Vaftizden önce yer alan merasimlerin anlamı.
Büyük Perhiz başladıktan bu yana, Hıristiyan dinini kabul etmeye hazırlananlara her gün ahlakla ilgili eğitim verdik ve bu arada Kilise büyüklerinin yaşam öyküleri ile Mesellerden bazı parçalar da okundu. Bu öğreti ve bu eğitimle atalarımızın yolundan gitme alışkanlığını vermek istedik sizlere, aynı yoldan yürümeyi ve Tanrı buyruklarına uymayı öğretmek istedik. Böylece, vaftizde yeni yaşama doğduktan sonra arınmış olanlara yakışan şekilde yaşamanız sağlanmış olacaktı.

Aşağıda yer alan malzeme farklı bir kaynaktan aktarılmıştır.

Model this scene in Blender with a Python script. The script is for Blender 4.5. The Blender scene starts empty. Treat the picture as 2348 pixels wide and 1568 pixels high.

Şimdi Paskalya’yı ve vaftizi geride bıraktığımıza göre, sırlardan sözetme ve gizemlerin anlamı üzerinde durma zamanı gelmiştir. Bunu henüz hazırlıksız olduğunuz bir sırada yapmaya kalkışsaydık, size bir gelenek açıklamadan fazla ihanet ettiğimizi düşünenler olacaktı. Ayrıca, sırların aydınlığı hazırlıksız olanlara – bunlarla ilgili az çok eğitim görmüş olanlarla kıyasla – daha kolay erişir. Bu nedenle kulaklarınızı açınız ve ruhunuzu gizemlerin saçtığı o nefis ebedi hayat kokusuyla doldurunuz. “Açılış gizemi”ni kutlarken “Effata”, yani “Açıl” dediğimizde de buna işaret ettik ki, vaftiz lütfuna erişecek olanlar, sorulacak soruları anlasın ve yanıtları hatırlasın. Bu gizi Mesih İncil’de, sağır ve dilsizi şifaya kavuştururken kutsadı.
Bundan sonra da sana, mabedin en kutsal yerinin kapısını açtılar ve yeniden doğuşun mabedine girdin. Sana sorulanları hatırla, yanıtlarını hatırla. Şeytan’dan ve şeytan eserlerinden, dünyadan, dünyanın zevki sefasından feragat ettin. Sözün ölülerin mezarlarında değil, canlıların kitabında saklıdır. Orada diakosu, rahibi, episkoposu gördün. Dış görünüşlerine bakma, görevlerinin ulviyetine, lütfuna bak. Meleklerin huzurunda konuştun, çünkü şöyle yazılıdır: “Bilgiyi saklamak, rahibin dudaklarına vergidir, yasa onun ağzından çıkar, çünkü o herşeye gücü yeten Rabbin meleğidir” (Mal. 2, 7). Burada yanılgıya yer yok, yadsımaya da, Mesih’in hükümdarlığını ilan eden melektir, ebedi hayatı haber veren melektir. Sen onu görünüşüne göre değil, görevine göre yargıla. Sana öğrettiklerine önem ver, görevine değer ver, saygınlığı önünde eğil. Hasmının yüzüne bakmak için girdin. Ona karşı koyarak, ondan feragat etmeye kararlısın ve gözlerini güneşin doğduğu yere çeviriyorsun. Çünkü şeytandan feragat eden, İsa’ya yönelir. Onun gözünün içine bakar.